Check the listing below for lines with the word "creates" and say how many there are, with nothing but the number.

---------- Source material

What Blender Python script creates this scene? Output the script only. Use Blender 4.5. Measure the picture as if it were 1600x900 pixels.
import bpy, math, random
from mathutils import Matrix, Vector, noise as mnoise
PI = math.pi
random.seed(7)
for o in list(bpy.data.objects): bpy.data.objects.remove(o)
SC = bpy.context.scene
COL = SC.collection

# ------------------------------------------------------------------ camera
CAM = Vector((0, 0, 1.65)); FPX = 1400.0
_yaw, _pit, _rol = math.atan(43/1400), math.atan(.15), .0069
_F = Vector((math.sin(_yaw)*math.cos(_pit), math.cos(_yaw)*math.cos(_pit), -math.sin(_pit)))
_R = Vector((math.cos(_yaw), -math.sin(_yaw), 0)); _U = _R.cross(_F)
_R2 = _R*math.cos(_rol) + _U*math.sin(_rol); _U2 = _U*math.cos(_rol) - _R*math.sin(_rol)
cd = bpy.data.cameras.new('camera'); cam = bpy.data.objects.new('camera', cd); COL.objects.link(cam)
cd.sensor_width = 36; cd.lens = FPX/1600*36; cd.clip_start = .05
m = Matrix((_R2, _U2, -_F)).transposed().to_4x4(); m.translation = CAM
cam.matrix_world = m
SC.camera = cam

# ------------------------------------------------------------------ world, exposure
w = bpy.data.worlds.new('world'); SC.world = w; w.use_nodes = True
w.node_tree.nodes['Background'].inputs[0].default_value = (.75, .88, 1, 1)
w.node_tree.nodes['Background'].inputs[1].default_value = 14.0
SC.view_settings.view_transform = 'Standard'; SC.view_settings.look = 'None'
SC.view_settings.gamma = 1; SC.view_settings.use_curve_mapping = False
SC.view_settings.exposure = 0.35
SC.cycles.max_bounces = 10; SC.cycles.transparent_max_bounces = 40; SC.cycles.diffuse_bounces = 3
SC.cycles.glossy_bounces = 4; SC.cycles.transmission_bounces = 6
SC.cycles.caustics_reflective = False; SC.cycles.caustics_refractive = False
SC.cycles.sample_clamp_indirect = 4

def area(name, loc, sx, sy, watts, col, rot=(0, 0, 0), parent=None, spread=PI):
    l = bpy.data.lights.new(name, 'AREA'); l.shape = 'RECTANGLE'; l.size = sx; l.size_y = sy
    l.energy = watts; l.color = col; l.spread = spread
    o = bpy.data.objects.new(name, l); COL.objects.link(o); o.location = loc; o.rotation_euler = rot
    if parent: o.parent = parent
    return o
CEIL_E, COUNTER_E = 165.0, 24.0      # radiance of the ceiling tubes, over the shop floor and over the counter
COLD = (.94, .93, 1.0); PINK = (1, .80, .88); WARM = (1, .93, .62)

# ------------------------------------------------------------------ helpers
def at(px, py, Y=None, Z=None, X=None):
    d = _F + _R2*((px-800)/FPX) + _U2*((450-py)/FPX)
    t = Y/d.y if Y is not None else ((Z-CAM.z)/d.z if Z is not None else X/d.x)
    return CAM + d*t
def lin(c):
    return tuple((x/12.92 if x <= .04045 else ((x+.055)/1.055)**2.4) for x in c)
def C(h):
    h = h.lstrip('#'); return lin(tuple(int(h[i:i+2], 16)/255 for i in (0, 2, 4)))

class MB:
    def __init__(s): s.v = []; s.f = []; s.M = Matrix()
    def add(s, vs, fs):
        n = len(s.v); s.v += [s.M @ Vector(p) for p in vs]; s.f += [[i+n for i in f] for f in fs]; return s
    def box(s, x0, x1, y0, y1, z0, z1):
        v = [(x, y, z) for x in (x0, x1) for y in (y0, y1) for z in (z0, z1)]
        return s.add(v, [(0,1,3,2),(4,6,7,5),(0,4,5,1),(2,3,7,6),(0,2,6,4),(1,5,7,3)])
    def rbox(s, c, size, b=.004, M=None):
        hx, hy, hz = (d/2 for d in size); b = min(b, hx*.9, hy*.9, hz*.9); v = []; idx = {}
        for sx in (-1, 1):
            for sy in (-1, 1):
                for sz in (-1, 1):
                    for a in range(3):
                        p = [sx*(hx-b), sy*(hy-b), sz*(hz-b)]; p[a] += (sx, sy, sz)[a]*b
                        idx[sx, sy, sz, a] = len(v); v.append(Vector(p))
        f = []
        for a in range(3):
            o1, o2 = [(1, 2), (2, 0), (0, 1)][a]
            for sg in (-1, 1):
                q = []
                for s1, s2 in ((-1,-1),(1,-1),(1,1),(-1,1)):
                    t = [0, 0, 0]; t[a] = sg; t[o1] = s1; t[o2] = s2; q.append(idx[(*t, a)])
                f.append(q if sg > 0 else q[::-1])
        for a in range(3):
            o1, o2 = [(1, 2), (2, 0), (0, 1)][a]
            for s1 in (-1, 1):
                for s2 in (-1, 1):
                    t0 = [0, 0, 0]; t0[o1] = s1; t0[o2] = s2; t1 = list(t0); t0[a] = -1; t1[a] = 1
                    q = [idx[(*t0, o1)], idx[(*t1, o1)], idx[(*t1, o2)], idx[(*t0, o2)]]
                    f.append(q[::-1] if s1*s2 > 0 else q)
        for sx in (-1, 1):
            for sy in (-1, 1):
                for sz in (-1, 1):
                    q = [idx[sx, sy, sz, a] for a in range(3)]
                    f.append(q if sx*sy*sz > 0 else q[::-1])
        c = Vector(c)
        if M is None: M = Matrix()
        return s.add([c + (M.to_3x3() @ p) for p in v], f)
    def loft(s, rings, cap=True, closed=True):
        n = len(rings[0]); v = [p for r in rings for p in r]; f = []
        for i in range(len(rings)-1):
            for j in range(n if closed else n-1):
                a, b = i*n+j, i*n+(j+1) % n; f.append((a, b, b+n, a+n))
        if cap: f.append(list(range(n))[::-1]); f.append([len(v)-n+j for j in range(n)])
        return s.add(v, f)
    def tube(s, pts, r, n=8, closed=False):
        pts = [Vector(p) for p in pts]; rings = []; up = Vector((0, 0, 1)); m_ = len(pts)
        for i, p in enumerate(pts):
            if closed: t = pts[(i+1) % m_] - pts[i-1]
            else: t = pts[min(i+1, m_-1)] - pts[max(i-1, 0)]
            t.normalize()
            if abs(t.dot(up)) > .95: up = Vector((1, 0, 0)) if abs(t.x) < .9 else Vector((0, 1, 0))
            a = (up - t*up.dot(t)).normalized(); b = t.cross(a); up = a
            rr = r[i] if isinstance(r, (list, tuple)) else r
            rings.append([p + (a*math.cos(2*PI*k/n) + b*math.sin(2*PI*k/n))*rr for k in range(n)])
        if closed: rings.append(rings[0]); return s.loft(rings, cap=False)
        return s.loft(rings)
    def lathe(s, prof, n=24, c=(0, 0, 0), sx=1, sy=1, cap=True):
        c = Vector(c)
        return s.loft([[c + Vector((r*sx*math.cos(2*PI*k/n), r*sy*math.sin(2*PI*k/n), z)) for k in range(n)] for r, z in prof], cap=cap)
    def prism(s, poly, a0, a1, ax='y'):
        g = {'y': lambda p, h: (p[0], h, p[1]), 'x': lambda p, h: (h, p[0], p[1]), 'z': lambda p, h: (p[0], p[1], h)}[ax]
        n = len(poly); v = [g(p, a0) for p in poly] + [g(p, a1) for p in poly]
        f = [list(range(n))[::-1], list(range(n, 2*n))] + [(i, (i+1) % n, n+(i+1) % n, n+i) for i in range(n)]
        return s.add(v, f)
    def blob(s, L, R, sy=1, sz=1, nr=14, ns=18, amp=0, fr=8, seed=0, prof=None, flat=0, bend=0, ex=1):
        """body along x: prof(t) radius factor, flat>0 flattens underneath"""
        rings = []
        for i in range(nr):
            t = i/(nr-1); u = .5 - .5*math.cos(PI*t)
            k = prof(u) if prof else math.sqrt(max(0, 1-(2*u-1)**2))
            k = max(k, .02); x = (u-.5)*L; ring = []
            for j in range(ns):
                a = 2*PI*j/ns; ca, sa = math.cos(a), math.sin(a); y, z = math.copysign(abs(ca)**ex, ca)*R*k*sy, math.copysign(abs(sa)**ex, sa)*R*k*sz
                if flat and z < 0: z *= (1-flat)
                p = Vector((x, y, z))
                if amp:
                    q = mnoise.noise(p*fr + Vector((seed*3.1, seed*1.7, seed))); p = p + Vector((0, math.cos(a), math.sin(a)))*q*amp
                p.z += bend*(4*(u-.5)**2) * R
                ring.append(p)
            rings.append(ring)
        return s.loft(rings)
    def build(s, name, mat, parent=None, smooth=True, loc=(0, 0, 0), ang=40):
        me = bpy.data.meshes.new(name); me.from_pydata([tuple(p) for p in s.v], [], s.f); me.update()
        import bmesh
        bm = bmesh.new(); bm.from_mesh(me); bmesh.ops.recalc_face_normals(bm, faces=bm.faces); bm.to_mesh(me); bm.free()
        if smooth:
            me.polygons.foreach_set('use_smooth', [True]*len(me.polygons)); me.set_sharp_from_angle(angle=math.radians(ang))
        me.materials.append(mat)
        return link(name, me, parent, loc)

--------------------
---------- Source material

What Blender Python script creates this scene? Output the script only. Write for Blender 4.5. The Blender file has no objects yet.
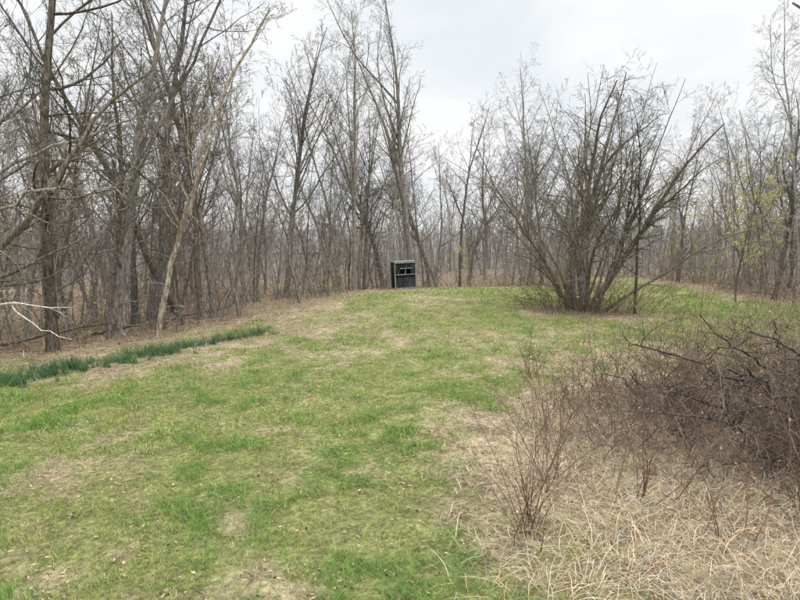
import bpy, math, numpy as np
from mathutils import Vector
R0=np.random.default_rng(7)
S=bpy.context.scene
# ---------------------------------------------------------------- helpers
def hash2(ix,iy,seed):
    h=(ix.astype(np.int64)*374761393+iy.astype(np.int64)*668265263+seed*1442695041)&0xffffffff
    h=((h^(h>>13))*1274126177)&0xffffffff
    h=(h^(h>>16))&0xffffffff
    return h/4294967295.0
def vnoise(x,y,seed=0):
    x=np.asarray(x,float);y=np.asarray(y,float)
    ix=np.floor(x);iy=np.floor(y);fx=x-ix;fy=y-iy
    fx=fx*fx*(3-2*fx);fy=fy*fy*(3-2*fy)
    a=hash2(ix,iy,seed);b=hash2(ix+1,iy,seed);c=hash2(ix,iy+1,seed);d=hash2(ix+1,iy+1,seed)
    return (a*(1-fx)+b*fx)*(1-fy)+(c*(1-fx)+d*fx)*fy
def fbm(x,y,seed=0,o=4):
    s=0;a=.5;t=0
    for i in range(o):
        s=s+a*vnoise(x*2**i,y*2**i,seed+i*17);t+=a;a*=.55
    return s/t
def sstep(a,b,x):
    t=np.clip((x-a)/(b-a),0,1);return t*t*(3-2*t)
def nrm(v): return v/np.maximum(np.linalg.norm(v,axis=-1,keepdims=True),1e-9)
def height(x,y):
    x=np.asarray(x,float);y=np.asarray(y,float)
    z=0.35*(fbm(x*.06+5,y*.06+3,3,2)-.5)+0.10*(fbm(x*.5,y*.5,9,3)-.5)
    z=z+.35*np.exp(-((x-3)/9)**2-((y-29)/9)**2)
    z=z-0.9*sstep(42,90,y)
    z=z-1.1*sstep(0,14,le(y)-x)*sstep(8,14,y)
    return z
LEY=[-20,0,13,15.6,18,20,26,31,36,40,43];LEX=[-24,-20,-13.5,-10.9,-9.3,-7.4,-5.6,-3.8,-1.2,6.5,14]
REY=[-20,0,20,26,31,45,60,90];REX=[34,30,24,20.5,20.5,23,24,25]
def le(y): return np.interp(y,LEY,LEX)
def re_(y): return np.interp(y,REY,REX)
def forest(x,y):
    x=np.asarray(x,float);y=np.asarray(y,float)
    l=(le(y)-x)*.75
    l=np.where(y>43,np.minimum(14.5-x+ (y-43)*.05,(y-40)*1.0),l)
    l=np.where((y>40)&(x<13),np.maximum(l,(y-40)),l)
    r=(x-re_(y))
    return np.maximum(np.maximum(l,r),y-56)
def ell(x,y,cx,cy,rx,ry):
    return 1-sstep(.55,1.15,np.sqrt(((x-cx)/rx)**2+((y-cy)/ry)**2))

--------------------
---------- Source material

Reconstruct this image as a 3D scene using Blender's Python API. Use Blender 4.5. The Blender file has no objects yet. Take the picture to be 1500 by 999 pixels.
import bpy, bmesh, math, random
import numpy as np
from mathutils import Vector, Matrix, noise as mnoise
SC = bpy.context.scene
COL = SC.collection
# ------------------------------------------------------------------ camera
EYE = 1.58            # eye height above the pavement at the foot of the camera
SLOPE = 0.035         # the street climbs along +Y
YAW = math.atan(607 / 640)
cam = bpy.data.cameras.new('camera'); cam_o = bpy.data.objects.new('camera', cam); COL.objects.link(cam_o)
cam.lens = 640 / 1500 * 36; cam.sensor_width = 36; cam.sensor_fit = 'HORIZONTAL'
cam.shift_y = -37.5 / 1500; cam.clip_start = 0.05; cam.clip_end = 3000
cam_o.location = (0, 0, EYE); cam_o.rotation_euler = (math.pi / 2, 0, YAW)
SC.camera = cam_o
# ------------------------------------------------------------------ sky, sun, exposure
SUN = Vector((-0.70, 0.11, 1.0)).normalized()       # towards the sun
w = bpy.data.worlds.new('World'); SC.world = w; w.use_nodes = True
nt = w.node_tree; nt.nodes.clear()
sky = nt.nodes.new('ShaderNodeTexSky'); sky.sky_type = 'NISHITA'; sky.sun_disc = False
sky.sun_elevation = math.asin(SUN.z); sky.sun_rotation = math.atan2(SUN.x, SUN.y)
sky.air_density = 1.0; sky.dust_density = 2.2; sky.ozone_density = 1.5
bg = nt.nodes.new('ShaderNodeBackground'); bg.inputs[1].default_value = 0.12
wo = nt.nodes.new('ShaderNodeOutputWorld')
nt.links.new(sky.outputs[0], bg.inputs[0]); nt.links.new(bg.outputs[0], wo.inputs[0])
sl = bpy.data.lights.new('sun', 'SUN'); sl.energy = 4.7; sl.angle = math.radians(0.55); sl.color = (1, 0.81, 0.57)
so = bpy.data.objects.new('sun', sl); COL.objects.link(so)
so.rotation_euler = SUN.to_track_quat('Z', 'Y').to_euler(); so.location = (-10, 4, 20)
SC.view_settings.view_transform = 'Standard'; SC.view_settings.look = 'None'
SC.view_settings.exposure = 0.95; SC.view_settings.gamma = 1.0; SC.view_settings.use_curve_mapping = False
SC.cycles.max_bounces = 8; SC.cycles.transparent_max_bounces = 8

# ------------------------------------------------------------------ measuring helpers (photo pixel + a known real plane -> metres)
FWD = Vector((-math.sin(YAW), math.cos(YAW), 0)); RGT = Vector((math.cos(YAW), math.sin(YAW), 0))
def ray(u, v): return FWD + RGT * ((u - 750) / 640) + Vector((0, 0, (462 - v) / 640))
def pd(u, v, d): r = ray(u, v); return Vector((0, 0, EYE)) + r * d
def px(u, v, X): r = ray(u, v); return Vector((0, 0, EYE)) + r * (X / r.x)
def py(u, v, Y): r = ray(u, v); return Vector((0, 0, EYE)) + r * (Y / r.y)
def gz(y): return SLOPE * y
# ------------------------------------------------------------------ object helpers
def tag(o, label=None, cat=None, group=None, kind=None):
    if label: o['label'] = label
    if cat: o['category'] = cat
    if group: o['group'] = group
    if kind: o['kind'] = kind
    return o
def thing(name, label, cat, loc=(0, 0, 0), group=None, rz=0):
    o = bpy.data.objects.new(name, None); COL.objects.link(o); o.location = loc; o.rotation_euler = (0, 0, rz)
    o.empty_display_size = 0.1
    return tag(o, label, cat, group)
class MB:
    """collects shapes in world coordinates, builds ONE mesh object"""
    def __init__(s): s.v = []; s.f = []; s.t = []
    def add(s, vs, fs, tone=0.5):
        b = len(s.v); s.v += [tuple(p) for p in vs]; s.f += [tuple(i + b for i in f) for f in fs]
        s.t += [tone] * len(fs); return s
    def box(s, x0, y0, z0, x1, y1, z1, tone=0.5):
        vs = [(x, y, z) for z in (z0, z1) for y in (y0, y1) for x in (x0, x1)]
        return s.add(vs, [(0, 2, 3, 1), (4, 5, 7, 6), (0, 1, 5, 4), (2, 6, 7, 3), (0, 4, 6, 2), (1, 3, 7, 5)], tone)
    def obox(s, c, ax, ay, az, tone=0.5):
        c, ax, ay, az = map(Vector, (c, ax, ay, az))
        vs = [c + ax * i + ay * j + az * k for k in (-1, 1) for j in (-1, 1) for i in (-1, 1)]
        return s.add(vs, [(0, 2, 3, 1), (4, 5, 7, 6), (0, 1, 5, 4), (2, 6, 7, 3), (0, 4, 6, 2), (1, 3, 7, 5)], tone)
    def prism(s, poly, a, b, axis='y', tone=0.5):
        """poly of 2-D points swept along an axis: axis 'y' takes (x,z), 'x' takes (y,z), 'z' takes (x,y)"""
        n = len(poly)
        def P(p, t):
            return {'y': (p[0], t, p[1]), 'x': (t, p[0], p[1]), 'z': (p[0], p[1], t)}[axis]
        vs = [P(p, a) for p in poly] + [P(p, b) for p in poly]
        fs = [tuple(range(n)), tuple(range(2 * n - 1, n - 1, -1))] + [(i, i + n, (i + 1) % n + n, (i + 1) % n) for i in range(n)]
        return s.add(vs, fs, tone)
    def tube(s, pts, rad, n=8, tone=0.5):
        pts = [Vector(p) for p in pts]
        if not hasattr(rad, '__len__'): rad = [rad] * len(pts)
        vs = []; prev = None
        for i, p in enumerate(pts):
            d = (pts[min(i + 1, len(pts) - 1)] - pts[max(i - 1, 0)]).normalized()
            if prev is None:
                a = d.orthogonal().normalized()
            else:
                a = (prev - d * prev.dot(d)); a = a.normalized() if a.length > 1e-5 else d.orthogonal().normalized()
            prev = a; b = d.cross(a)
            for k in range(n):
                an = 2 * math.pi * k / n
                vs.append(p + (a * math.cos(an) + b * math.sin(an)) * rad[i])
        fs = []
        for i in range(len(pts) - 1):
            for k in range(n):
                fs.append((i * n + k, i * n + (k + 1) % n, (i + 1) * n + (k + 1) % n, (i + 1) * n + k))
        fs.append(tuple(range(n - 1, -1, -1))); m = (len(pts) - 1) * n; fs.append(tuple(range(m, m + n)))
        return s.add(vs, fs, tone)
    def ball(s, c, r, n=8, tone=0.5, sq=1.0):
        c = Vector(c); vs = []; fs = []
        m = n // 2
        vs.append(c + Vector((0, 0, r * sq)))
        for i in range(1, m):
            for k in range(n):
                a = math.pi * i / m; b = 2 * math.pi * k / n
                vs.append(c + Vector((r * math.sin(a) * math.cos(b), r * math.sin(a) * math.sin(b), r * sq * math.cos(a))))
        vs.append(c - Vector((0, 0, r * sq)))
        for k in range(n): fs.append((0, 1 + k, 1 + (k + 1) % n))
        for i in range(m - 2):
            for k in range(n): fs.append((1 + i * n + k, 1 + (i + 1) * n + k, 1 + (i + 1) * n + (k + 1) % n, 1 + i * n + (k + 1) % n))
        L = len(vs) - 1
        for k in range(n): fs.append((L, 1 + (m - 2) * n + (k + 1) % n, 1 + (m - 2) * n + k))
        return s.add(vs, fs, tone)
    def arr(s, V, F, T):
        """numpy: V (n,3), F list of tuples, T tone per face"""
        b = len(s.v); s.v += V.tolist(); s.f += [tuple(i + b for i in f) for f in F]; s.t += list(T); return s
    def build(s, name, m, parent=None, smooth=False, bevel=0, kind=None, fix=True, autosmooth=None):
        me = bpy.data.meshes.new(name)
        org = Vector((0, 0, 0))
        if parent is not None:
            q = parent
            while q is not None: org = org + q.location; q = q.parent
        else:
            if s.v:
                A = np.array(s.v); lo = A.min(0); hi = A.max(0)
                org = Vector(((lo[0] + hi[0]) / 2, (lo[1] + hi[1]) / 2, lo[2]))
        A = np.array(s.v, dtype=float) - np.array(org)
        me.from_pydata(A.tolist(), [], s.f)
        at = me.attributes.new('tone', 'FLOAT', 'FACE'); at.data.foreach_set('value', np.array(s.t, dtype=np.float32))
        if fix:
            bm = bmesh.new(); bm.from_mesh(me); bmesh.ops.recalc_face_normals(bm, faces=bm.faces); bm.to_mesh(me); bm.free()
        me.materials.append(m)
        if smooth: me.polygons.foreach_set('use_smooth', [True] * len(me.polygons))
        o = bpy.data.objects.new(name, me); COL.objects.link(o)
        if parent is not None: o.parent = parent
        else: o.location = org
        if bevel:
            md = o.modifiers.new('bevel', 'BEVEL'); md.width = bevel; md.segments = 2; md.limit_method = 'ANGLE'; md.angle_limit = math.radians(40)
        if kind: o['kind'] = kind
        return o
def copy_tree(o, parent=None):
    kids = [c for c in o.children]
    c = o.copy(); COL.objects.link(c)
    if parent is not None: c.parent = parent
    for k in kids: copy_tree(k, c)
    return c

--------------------

# [Full output]
2